2014年经济学人 日本与安倍经济 拯救之路(在线收听

Japan and Abenomics

Riding to the rescue

The prime minister has been given an opening. Will he take it?

WHEN the Bank of Japan (BoJ) moved unexpectedly on October 31st, the effect was to galvanise the world's financial markets and, at home, to breathe new life into Shinzo Abe's programme to pull the country out of deflation. The scale of the central bank's action—it will print money to buy ¥80 trillion ($698 billion) of government bonds a year, equivalent to 16% of GDP—directed politics away from a string of distracting cabinet scandals.

Mr Abe's plans for the economy had been flagging. A rise in the consumption (value-added) tax in April had prompted an alarming drop in spending by consumers. The first shoots of inflation started to retreat. Having climbed to 1.5% in April, core inflation fell to 1% in September—far off the 2% target that the central bank had said it would achieve by the spring of 2015. Meanwhile, some spread rumours that a conservative old guard at the central bank was regaining sway and could block Haruhiko Kuroda, its governor, from fulfilling his promise to do “whatever it takes” to rid Japan of deflation.

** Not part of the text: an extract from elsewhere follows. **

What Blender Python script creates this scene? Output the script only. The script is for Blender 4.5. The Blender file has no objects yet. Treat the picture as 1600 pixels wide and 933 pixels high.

As it was, Mr Kuroda only narrowly won consent for the bank's move. On October 31st four of the board's nine members voted against expanding quantitative easing. That lack of consensus caused almost as much of a stir as the easing itself.

Yet the BoJ's move strengthens another consensus among Japan's policymakers, which is that Mr Abe will soon be obliged to press ahead with a second rise in the consumption tax, next October, from 8% to 10%. Mr Abe has to decide by the end of this year if he is not going to, in order to introduce legislation to stop the hike. After a dreadful second quarter, when GDP shrank by an annualised 7.1%, many of Mr Abe's economic advisers are convinced that the initial rise was a mistake. A battle is on between the finance ministry, which is pushing for the increase to deal with Japan's ballooning public debt, and the prime minister's office, which leans towards altering the timetable. Akira Amari, the key minister for economic reforms, seems to favour sticking to the timetable.

In reality, argues Gerald Curtis of Columbia University, the radical action taken by Mr Kuroda, a staunch advocate of a hike in the consumption tax in order to maintain the country's fiscal credibility, may have removed most of the prime minister's political leeway for postponing one. Mr Abe is likely to make his decision after final GDP figures for the third quarter are released in early December; a closely watched preliminary estimate comes out on November 17th.

The problem with an increase in the consumption tax is that it hits the very people who need to spend more. In similar fashion to America or Europe, quantitative easing has benefited big businesses and wealthy individuals owning shares or property in Tokyo and a few other big cities. But ordinary Japanese, notably in the regions that are emptying of people, feel left behind. Support for Abenomics is slipping as more people feel there is little in it for them. As well as the rise in the consumption tax, households have had to contend with higher prices from a weaker yen, notably higher energy and fuel costs. At least these have fallen in recent weeks as global demand for oil has weakened. It is one reason Mr Kuroda felt able to act by loosening policy further. The yen weakened immediately. The news that the government pension fund will double its holdings of equities, including foreign ones, has also helped drive down the yen even as it has boosted stockmarkets.

In all the excitement over monetary easing, the part of Mr Abe's programme to do with structural reform has gone mostly unmentioned. The government has at times dangled the prospect of impressively bold reforms, such as allowing firms to fire permanent workers in return for severance pay while also making the employment of Japan's millions of workers on non-permanent contracts more secure.

In some areas, good progress on such reforms is being made, in particular over the participation of women at work. Some 820,000 women have joined the workforce since Mr Abe came to office in 2012. The government will oblige large companies to publish figures on the number of women on boards. Two-fifths of career civil servants hired this year were female, a sizeable jump. The hope is that the scandals around the resignations last month of two women cabinet ministers, following minor financial misdeeds, will not prove too severe a setback to the government's campaign to better the lot of working women.

Elsewhere, in a series of special economic zones, experiments are taking place to free up strict regulations over farming and other sectors. Yet overall, says Heizo Takenaka, an adviser to Mr Abe, the government's attempts are falling short. Mr Takenaka was once enthusiastic about the prospects for stronger leadership.

As barons in the ruling Liberal Democratic Party last month sought the means to silence the opposition on the subject of political-funding scandals, speculation grew that Mr Abe might call a snap election by the end of this year, discomfiting an opposition in general disarray. Similar rumours swirled following the central bank's action. Yet with a majority in both houses of the Diet guaranteed until 2016, Mr Abe already has the muscle to make real reforms. He just needs to use it.